ICANN long ago excluded the voice of the public.  But
without that voice this document must be considered
vacuous, the product of systemic bias, and as nothing
more than an instance of Benjamin Franklin's two
wolves and a lamb voting on what to have for lunch.

The document makes claims based on some sort of notion
of inertia deriving from "historical uses" of whois. 
I am one of those people who have been part of the
internet since the early 1970's.  My name is to be
found in many of the early versions of whois - such as
the ARPAnet directories from that era.  And I can
state from my own experience that the original purpose
of such publications was a quasi-private roster of
friends in a small club and not a directory that was
intended to be open to public access.  In other words,
the so-called history mentioned in the report is
nothing more than hearsay, gossip, and fantasy that
diverges from the reality experienced by those of us
who were actually there.

On a minor note - the formatting of the document, in a
word, sucketh.  The business, registrar, ISP, and
intellectual property constituency statements are all
headed by text in grand 20+pt font while the
non-commercials are hidden under a 12 point header
that is lost in the numbering system.

As a whole, the document is worthless.  Only the
Non-Commercial constituency approaches the questions
based on a principled analysis; the other groups are
simply making self-aggrandizing assertions.

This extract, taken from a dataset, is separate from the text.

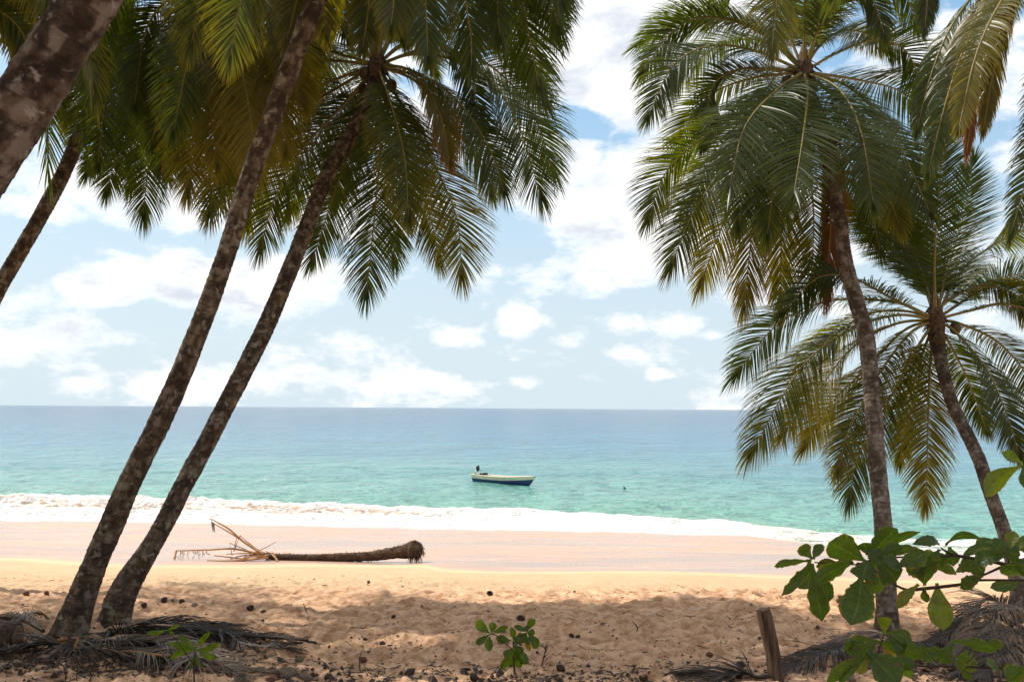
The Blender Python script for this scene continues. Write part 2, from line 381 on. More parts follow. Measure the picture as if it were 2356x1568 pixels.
def almond_mat():
    m = bpy.data.materials.new('veined_leaf'); m.use_nodes = True; t = NT(m.node_tree); m.node_tree.nodes.remove(m.node_tree.nodes['Principled BSDF'])
    lv = t.attr('lv'); lx = t.m('ABSOLUTE', t.attr('lx')); lt = t.attr('lt'); co = t.objco()
    n = t.noise(2.2, 2, .5, co); n2 = t.noise(26, 5, .65, co); n3 = t.noise(9, 3, .6, co)
    col = t.mix(n, (.020, .050, .008), (.050, .088, .012)); col = t.mix(t.ss(lv, .16, .34), col, (.085, .115, .012)); col = t.mix(t.ss(lv, .34, .6), col, (.20, .10, .02))
    side = t.m('PINGPONG', t.m('SUBTRACT', t.m('MULTIPLY', lt, 9.0), t.m('MULTIPLY', lx, 2.6)), .5)
    vein = t.m('MAXIMUM', t.ss(side, .09, .0), t.ss(lx, .09, .02))
    col = t.mix(t.m('MULTIPLY', vein, .5), col, (.13, .15, .035))
    col = t.mix(t.m('MULTIPLY', t.ss(n2, .45, .62), .35), col, (.018, .035, .008))
    spot = t.m('MULTIPLY', t.ss(t.m('ADD', n2, t.m('MULTIPLY', lx, .10)), .66, .72), t.ss(n3, .45, .6))
    col = t.mix(t.m('MULTIPLY', spot, .85), col, (.10, .05, .02))
    p = t.new('ShaderNodeBsdfPrincipled', i={'Base Color': col, 'Roughness': .36, 'Specular IOR Level': .5, 'Normal': t.bump(t.m('ADD', vein, n3), .5, .004)})
    tcol = t.mix(1.0, col, (2.3, 2.3, .3), 'MULTIPLY'); tr = t.new('ShaderNodeBsdfTranslucent', i={'Color': tcol})
    mx = t.new('ShaderNodeMixShader', i={0: .5, 1: p.outputs[0], 2: tr.outputs[0]})
    t.l.new(mx.outputs[0], m.node_tree.nodes['Material Output'].inputs[0]); return m
M_VEIN = almond_mat()
M_ALMOND = leaf_mat('almond_leaf', (.024, .056, .008), (.050, .090, .012), (.20, .10, .02), .50, .34)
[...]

I wonder - how many companies of the business
constituency, lawyers of the intellectual property
constituency, and members of the other constituencies
would be willing to put their personal contact
information and their company and law-firm org-charts,
and phone and address directories, up for anonymous
public browsing 24x7?  My guess is that the number
would closely approximate zero.  Yet these same
people, who most likely stamp every one of their
company directories with non-disclosure labels, are
the most willing to condemn internet users to a hell
that they themselves are not willing to endure.